-- BEGIN Provided entries --

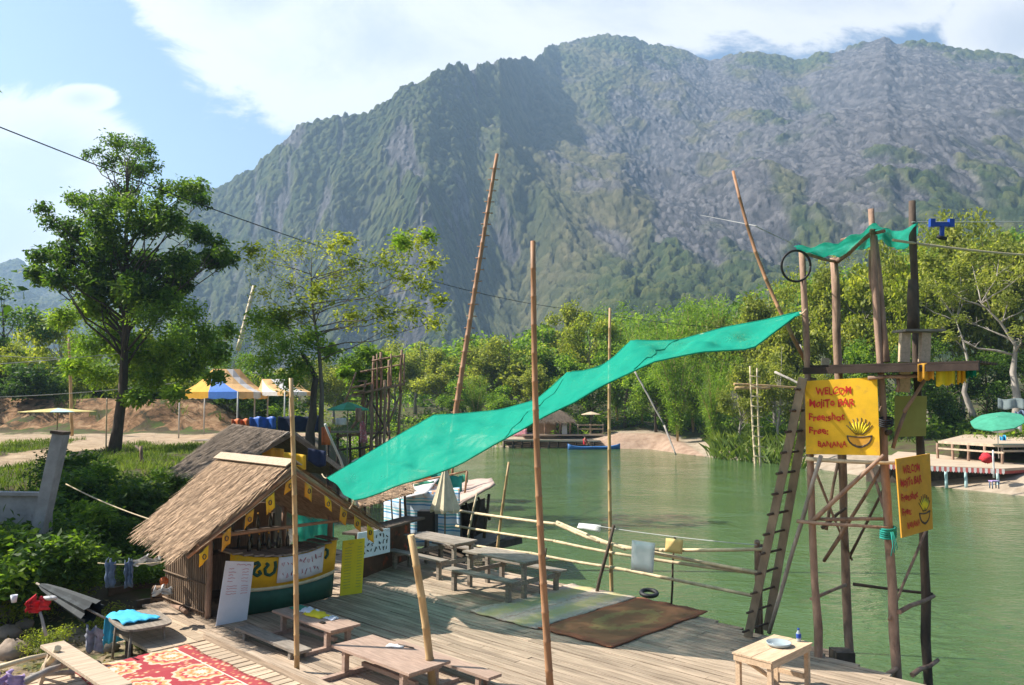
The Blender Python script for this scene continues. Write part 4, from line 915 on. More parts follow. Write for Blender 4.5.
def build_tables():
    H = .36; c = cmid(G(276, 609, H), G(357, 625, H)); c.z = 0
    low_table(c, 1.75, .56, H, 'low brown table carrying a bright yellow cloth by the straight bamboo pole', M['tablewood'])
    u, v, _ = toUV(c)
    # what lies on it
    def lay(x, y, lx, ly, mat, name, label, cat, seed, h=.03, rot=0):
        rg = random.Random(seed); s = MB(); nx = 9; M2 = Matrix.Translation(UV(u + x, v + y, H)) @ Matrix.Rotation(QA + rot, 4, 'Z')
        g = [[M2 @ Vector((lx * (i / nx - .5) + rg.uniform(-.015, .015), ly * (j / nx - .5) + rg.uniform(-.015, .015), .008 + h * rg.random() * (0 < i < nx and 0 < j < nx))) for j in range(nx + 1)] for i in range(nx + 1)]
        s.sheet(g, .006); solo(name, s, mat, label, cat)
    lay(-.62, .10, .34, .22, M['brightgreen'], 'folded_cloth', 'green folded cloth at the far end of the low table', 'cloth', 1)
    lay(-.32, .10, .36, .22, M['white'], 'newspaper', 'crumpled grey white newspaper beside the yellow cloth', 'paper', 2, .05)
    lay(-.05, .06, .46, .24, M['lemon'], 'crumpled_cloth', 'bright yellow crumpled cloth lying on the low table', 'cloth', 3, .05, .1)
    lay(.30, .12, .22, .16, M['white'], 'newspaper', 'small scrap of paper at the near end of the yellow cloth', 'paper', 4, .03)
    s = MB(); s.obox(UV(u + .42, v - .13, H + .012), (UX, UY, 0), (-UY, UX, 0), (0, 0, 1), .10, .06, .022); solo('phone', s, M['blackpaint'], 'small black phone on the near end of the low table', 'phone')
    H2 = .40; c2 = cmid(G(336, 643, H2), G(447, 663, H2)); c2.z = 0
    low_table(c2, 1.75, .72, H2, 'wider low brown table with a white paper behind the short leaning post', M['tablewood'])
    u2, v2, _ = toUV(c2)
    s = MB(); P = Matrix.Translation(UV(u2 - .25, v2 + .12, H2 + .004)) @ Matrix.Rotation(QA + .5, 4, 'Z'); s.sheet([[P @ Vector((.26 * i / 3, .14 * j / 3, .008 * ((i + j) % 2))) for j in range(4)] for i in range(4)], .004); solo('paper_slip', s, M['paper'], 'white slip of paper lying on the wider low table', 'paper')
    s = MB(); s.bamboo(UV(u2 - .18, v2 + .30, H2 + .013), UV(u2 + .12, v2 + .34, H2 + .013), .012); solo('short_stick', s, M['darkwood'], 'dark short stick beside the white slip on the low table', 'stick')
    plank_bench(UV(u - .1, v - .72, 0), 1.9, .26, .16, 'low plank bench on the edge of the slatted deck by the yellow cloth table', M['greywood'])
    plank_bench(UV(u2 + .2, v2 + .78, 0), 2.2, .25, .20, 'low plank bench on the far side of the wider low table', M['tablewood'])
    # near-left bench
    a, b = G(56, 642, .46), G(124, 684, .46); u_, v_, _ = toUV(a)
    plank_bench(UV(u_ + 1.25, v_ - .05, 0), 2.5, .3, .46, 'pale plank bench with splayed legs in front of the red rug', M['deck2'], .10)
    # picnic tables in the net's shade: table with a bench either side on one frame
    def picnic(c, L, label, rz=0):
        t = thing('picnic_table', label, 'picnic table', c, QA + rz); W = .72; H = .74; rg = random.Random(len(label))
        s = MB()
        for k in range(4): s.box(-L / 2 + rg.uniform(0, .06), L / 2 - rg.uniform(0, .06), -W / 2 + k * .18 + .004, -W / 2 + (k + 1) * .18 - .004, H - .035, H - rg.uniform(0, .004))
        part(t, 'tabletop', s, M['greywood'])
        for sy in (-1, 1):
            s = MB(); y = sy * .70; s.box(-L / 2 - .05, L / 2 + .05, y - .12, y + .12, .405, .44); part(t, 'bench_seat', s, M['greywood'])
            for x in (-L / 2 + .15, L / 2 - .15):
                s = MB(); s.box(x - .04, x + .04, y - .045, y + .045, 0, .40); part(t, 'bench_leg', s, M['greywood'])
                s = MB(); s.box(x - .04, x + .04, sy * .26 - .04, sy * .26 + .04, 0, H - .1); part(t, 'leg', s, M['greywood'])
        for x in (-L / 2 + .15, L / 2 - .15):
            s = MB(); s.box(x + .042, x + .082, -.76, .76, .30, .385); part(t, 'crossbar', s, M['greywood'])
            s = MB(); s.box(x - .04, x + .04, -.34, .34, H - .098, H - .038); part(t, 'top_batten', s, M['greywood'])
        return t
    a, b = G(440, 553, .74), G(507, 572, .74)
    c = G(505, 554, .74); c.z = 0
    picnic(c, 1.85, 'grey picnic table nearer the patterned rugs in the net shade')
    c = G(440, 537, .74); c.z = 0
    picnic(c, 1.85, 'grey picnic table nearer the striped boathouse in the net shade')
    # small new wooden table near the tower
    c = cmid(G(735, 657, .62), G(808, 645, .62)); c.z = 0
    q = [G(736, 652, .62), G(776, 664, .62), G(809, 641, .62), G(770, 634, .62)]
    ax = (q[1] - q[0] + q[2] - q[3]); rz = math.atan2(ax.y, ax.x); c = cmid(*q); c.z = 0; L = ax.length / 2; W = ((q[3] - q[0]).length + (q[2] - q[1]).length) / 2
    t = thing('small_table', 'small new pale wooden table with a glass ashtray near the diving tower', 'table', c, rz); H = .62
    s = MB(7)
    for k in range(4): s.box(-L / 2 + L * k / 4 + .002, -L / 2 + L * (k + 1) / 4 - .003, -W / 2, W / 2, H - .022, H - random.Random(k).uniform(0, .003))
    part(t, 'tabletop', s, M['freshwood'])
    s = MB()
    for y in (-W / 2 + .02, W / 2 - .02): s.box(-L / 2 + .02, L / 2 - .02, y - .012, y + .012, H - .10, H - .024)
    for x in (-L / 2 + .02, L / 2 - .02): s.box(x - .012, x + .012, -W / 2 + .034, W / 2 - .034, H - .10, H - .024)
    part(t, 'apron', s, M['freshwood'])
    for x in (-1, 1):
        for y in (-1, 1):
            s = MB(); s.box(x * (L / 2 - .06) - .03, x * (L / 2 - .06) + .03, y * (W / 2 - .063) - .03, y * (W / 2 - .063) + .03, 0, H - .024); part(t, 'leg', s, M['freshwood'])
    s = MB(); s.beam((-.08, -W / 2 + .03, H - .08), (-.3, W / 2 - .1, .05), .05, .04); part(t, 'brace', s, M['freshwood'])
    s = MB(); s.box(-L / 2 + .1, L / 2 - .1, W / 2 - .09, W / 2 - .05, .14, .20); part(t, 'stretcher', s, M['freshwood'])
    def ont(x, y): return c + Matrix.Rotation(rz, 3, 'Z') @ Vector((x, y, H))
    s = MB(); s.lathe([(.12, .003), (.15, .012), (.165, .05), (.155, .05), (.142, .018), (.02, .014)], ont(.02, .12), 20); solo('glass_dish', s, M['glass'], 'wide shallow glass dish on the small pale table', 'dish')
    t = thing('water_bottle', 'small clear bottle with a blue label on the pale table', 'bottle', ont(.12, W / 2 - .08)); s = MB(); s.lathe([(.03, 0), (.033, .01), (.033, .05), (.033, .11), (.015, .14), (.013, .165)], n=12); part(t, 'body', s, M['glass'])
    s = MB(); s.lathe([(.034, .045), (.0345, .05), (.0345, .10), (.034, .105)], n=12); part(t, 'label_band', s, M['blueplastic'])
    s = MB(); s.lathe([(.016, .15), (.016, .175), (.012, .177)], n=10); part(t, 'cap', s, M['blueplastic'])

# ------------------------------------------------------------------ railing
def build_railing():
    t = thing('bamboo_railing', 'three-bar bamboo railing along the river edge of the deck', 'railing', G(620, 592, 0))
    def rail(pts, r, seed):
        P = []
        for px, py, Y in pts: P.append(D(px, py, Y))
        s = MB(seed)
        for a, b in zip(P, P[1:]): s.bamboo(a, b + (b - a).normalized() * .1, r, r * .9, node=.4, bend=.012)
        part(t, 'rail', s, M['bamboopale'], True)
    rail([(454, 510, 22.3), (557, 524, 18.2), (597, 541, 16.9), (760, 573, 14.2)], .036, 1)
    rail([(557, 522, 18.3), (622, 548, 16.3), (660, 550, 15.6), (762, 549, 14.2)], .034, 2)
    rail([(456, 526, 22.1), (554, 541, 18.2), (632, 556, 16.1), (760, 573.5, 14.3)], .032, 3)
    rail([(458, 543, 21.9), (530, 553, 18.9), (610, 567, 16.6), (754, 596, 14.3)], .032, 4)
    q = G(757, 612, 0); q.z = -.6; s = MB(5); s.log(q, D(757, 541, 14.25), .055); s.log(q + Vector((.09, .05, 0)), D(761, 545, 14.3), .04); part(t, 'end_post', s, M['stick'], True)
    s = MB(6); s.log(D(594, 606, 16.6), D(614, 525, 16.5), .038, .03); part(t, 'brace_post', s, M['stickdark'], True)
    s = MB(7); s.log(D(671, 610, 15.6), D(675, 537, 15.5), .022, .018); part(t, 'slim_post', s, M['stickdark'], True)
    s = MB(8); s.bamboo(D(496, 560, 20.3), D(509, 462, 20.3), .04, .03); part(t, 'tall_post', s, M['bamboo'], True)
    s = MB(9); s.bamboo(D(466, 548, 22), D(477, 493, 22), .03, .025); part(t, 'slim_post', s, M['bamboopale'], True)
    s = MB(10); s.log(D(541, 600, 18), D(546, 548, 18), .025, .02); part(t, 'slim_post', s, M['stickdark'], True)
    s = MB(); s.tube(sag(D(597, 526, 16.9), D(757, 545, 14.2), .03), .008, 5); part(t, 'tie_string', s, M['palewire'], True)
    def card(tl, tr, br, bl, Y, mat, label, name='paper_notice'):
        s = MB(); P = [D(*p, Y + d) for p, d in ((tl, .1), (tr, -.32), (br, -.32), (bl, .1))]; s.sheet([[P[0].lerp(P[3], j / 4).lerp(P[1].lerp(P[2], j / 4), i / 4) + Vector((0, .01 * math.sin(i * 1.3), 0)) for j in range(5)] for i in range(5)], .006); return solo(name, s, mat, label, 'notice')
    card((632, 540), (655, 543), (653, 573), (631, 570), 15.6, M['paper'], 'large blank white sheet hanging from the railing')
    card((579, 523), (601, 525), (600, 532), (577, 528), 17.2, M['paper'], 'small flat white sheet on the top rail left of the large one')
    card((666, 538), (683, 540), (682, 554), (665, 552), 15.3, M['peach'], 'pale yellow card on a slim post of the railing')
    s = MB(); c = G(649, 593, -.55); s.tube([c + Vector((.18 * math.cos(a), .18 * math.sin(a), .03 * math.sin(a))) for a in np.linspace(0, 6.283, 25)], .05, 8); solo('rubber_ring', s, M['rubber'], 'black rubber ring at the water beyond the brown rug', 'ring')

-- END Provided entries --
-- BEGIN Provided entries --

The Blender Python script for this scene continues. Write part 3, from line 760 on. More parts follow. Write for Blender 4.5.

-- END Provided entries --

> **Task**
Select and copy each line from the data that includes the word "Blender".

> **Output below**
The Blender Python script for this scene continues. Write part 4, from line 915 on. More parts follow. Write for Blender 4.5.
The Blender Python script for this scene continues. Write part 3, from line 760 on. More parts follow. Write for Blender 4.5.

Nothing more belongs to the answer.